→ Data block
####################

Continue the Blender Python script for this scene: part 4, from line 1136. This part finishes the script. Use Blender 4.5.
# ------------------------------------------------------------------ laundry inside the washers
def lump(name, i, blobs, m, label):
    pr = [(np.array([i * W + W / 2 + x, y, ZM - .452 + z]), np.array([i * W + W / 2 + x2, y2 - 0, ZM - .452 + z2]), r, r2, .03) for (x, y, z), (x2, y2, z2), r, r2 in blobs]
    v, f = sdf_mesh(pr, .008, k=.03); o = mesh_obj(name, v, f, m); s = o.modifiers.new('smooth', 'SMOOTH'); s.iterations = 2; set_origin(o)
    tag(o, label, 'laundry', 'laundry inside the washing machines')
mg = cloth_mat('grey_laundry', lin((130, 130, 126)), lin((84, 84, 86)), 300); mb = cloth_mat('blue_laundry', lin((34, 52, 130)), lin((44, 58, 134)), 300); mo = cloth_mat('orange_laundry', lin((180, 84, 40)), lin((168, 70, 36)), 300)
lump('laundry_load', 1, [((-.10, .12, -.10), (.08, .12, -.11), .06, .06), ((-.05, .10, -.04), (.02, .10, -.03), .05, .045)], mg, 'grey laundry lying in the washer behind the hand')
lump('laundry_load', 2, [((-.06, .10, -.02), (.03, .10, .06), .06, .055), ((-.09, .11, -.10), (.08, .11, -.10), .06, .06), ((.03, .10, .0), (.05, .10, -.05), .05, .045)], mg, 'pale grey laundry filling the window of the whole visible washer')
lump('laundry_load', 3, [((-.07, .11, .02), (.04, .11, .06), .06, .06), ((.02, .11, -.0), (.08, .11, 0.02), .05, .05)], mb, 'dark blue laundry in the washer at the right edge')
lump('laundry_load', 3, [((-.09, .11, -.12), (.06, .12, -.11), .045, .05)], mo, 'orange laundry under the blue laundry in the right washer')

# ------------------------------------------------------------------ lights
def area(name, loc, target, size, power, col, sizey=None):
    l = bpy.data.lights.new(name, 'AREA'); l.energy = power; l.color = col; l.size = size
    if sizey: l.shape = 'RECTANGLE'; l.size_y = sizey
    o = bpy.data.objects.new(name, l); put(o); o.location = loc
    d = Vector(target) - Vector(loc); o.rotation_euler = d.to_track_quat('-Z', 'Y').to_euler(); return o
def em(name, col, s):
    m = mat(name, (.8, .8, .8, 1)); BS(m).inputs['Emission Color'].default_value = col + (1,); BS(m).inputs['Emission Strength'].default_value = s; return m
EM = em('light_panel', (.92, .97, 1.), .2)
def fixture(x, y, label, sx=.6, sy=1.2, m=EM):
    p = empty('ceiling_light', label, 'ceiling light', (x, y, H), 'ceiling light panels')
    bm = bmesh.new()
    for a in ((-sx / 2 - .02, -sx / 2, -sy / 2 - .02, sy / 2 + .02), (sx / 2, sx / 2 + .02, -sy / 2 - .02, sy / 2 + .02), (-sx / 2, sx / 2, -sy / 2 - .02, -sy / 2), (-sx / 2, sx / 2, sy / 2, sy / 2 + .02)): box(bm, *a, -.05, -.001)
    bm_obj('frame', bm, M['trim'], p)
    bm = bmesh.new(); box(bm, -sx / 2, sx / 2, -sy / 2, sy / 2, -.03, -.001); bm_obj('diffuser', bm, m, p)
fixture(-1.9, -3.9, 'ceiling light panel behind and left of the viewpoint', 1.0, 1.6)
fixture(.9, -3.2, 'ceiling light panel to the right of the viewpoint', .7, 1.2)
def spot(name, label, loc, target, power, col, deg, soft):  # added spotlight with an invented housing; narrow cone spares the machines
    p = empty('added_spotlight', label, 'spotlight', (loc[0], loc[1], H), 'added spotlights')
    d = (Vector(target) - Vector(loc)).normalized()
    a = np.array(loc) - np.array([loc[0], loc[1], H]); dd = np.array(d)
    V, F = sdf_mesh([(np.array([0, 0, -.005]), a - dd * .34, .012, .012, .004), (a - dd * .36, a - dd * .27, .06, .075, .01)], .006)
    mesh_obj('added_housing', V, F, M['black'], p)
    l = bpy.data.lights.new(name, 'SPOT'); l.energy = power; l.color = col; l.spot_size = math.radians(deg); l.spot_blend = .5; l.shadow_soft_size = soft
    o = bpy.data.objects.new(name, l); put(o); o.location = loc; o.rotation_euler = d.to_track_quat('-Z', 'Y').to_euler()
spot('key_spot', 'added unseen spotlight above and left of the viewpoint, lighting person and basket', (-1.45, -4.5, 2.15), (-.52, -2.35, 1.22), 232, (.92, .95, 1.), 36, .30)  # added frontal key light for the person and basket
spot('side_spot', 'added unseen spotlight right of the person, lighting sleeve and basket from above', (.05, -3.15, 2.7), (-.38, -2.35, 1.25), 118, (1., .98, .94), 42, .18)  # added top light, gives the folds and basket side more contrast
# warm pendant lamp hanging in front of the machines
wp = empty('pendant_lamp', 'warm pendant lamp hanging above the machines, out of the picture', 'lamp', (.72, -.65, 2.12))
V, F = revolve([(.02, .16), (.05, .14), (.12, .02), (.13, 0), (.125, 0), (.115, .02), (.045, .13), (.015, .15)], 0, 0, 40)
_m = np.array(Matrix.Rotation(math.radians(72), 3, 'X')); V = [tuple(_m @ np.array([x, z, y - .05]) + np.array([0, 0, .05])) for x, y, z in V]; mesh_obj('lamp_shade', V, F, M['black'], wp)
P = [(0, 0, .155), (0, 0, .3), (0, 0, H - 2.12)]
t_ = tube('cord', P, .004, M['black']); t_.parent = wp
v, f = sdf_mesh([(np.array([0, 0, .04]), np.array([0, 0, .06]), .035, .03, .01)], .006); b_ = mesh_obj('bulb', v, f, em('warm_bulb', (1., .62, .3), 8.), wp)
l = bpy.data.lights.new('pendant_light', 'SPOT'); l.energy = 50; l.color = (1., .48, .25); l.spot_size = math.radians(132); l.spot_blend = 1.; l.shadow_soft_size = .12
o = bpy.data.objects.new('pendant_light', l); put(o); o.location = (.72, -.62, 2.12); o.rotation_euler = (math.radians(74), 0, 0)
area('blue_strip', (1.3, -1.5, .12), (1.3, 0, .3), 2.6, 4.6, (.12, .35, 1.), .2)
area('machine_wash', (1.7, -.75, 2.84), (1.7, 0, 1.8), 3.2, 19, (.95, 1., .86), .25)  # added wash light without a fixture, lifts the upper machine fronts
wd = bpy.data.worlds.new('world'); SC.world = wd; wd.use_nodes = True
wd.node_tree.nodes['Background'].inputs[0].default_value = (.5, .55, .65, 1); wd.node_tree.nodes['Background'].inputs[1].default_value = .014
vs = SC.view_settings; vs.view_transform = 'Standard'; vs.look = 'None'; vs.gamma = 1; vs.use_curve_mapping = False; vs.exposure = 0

####################

→ Problem statement
Look above and repeat, character for character, the lines from the first one to the line with "the right washer')", counting both.

→ Response below
Continue the Blender Python script for this scene: part 4, from line 1136. This part finishes the script. Use Blender 4.5.
# ------------------------------------------------------------------ laundry inside the washers
def lump(name, i, blobs, m, label):
    pr = [(np.array([i * W + W / 2 + x, y, ZM - .452 + z]), np.array([i * W + W / 2 + x2, y2 - 0, ZM - .452 + z2]), r, r2, .03) for (x, y, z), (x2, y2, z2), r, r2 in blobs]
    v, f = sdf_mesh(pr, .008, k=.03); o = mesh_obj(name, v, f, m); s = o.modifiers.new('smooth', 'SMOOTH'); s.iterations = 2; set_origin(o)
    tag(o, label, 'laundry', 'laundry inside the washing machines')
mg = cloth_mat('grey_laundry', lin((130, 130, 126)), lin((84, 84, 86)), 300); mb = cloth_mat('blue_laundry', lin((34, 52, 130)), lin((44, 58, 134)), 300); mo = cloth_mat('orange_laundry', lin((180, 84, 40)), lin((168, 70, 36)), 300)
lump('laundry_load', 1, [((-.10, .12, -.10), (.08, .12, -.11), .06, .06), ((-.05, .10, -.04), (.02, .10, -.03), .05, .045)], mg, 'grey laundry lying in the washer behind the hand')
lump('laundry_load', 2, [((-.06, .10, -.02), (.03, .10, .06), .06, .055), ((-.09, .11, -.10), (.08, .11, -.10), .06, .06), ((.03, .10, .0), (.05, .10, -.05), .05, .045)], mg, 'pale grey laundry filling the window of the whole visible washer')
lump('laundry_load', 3, [((-.07, .11, .02), (.04, .11, .06), .06, .06), ((.02, .11, -.0), (.08, .11, 0.02), .05, .05)], mb, 'dark blue laundry in the washer at the right edge')
lump('laundry_load', 3, [((-.09, .11, -.12), (.06, .12, -.11), .045, .05)], mo, 'orange laundry under the blue laundry in the right washer')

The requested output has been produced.